Nothing about Aether Vial is intuitive. If it was, I would not have had to write the article. We would all understand its effects up front.

Complete_Jank
12-12-2006, 04:40 PM
Maybe they could fix Vial by making it either add or remove a counter during your upkeep.

Just kidding that would make it too strong.


I have played decks with Vial, and it was the one card that made the deck playable in this format. If not for Vial then some decks would become not as strong and thus narrowing the field of decks.

I have also played decks that hated to see the vial on the other side of the table. It made winning the game much more difficult, and I wish that the card hadn't been printed. I still usually won the majority of the games, but had there been no vial, it would not have been a fair match.

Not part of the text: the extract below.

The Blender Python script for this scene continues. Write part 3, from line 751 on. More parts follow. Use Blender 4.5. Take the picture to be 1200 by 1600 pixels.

Control already gets free counter spells, so I think Vial is perfectly acceptable. I don't think we should have people playing monoblue control like it use to be 11 years ago.

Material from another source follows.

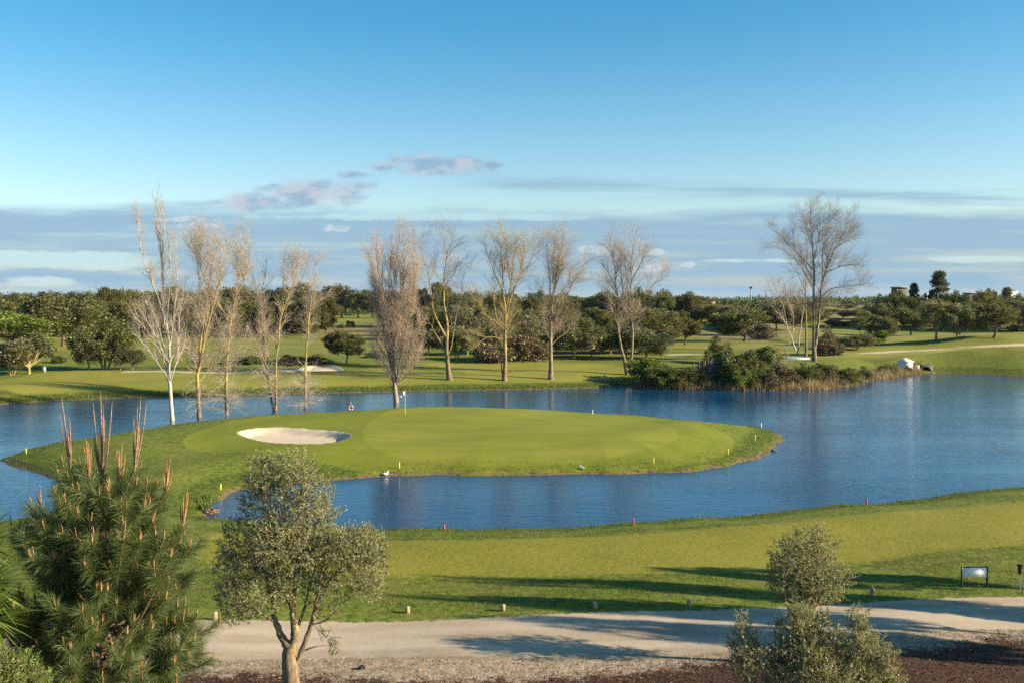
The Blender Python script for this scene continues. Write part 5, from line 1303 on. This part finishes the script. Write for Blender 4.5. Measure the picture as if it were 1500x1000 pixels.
# flag
b = hit(593.5, 605); H = 35 / ppm(b[1])
r = empty('golf_flag', tuple(b), 'white golf flag hanging limp on its thin pole in the green', 'flag')
m = MB(); m.lathe([(.018, H * .48), (.016, H), (.024, H + .01), (0, H + .03)], n=8); m.build('pole', P_white, r, True)
m = MB(); m.lathe([(.020, -.1), (.020, H * .48)], n=8); m.build('lower_pole', P_yel, r, True)
nu, nv = 14, 10; V = []
for i in range(nu):
    for j in range(nv):
        u_, v_ = i / (nu - 1), j / (nv - 1)
        V.append((-.02 - .36 * u_ ** 1.1, .05 * math.sin(u_ * 9 + v_ * 2) + .03 * math.sin(v_ * 5), H - .04 - .40 * v_ - .36 * u_ + .10 * u_ * v_))
Q = [(i * nv + j, (i + 1) * nv + j, (i + 1) * nv + j + 1, i * nv + j + 1) for i in range(nu - 1) for j in range(nv - 1)]
mk('cloth', V, Q, mat=P_white, parent=r, smooth=True)
m = MB(); m.lathe([(.054, .002), (.066, .004), (.066, .012), (.054, .014)], n=14); m.build('hole_rim', P_white, r)
# sign board
b = hit(1427, 860); s_ = 1 / ppm(b[1])
r = empty('sign_board', tuple(b), 'blank pale sign board on dark green posts beside the gravel path', 'sign', None, .03)
wd = 38 * s_
for sx in (-1, 1):
    m = MB(); m.box((sx * wd / 2, 0, 31.5 * s_ / 2 - .1), (.055, .055, 31.5 * s_ + .2), .008); m.build('post', P_dkgreen, r)
m = MB(); m.box((0, 0, 30.6 * s_), (wd - .06, .04, .035), .006); m.build('top_rail', P_dkgreen, r)
m = MB(); m.box((0, -.012, 23 * s_), (wd - .065, .022, 13.4 * s_), .005); m.build('panel', P_panel, r)
m = MB(); m.box((-.19, -.026, 20.5 * s_), (.04, .004, .09), .001); m.build('notice', P_grey, r)
# bin on splayed legs at the right edge
b = hit(1493, 860); s_ = 1 / ppm(b[1])
r = empty('ball_washer', tuple(b), 'black flared canister on a pale splayed stand at the right edge', 'golf equipment')
m = MB(); m.lathe([(0, 20 * s_), (.045, 20 * s_), (.05, 21 * s_), (.065, 29 * s_), (.07, 32 * s_)], n=14); m.build('canister', P_black, r, True)
m = MB(); m.lathe([(.07, 32 * s_), (.115, 33 * s_), (.118, 33.8 * s_), (.10, 34.4 * s_), (0, 34.6 * s_)], n=14); m.build('lid', P_black, r, True)
m = MB(); m.tube([(.06, 0, 30 * s_), (.12, 0, 30 * s_), (.135, 0, 29.5 * s_)], [.014, .016, .014], 8); m.build('knob', P_black, r, True)
m = MB(); m.tube([(0, 0, 13 * s_), (0, 0, 20.5 * s_)], [.024, .022], 8); m.build('pole', P_cream, r, True)
for ang in (-1.75, .15, 2.1):
    m = MB(); m.tube([(0, 0, 14 * s_), (math.cos(ang) * .10, math.sin(ang) * .08, 8 * s_), (math.cos(ang) * .2, math.sin(ang) * .16, -.04)], [.02, .018, .016], 8); m.build('leg', P_cream, r, True)
# lifebuoys
def lifebuoy(b, H, label):
    r = empty('lifebuoy_stand', tuple(b), label, 'lifebuoy', None, .25)
    m = MB(); m.lathe([(.045, -.25), (.045, H * .97), (.03, H), (0, H)], n=10); m.build('post', P_wood, r, True)
    n1, n2 = 28, 10; R1, R2 = .215, .062
    a = np.arange(n1) * 2 * PI / n1; c = np.arange(n2) * 2 * PI / n2
    V = np.stack([(R1 + R2 * np.cos(c)[None]) * np.cos(a)[:, None], -.13 + R2 * np.sin(c)[None] * np.ones((n1, 1)), H * .58 + (R1 + R2 * np.cos(c)[None]) * np.sin(a)[:, None]], -1).reshape(-1, 3)
    Q = [(i * n2 + j, ((i + 1) % n1) * n2 + j, ((i + 1) % n1) * n2 + (j + 1) % n2, i * n2 + (j + 1) % n2) for i in range(n1) for j in range(n2)]
    mk('ring', V, Q, mat=P_orange, parent=r, smooth=True)
    for q in range(4):
        aa = q * PI / 2 + PI / 4
        m = MB(); m.lathe([(R2 * 1.04, -.05), (R2 * 1.06, 0), (R2 * 1.04, .05)], n=12)
        o = m.build('band', P_white, r, True); o.location = (R1 * math.cos(aa), -.13, H * .58 + R1 * math.sin(aa)); o.rotation_euler = (0, -aa, 0)
    m = MB(); m.box((0, -.07, H * .58 + R1), (.05, .10, .06), .008); m.build('hook', P_steel, r)
bb = hit(885, 559); lifebuoy(bb, 1.22, 'orange lifebuoy on a short post on the far bank near the crossing trunks')
p = at_y(514, 594, 100); bb = np.array([p[0], 100.0, float(height(np.array([p[0]]), np.array([100.]))[0])])
top = at_y(514, 588.5, 100)[2]; lifebuoy(bb, top - bb[2], 'orange lifebuoy ring peeping over the back edge of the green left of the flag')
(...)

With out Vial this format will be even more narrow. No one deck should be able to beat every deck.

etrigan
12-17-2006, 09:14 AM
This would all be solved if they unbanned Oath of Druids.

But that's probably better left for another thread.

Iranon
12-18-2006, 07:36 AM
I do not think it is a single card that creates the problem; Aether Vial and Goblin Lackey in combination is the problem.
Modern Goblins is a horrendously bad deck if it has to actually cast its creatures (it would be a seriously defense-impaired midgame deck...); 8 cards to circumvent mana costs is enough to give it consistency. Whether Lackey's sheer brokenness or Vial's flexibility/greater resilency contributes more is largely academic; it's not relying on a single 4-of that makes the whole thing work.

Goblins refusing to live and die by the curve coupled with its ability to recover from mass destruction certainly makes things hard for control but I wouldn't go so far to say that Goblin is the only Aggro deck worth playing. Depending on the build, Affinity can be both faster and more consistent (at least if nobody bothers hating on it...) and Zoo variants have their own advantages... no the least being their good match-up against Goblins.


For the control situation...I think all the necessary tools for a viable (and possibly format-breaking) control deck are out there, it has just not been built yet. The emphasis on consistency with 4-of-everything just doesn't give you enough flexibility against a diverse field without heavy countermagic... and relying on that is not advisable against Goblins or Solidarity.
I almost expect some Keeper player to break Legacy making use of the recent additions to a backbreaking artifact/enchantment toolbox.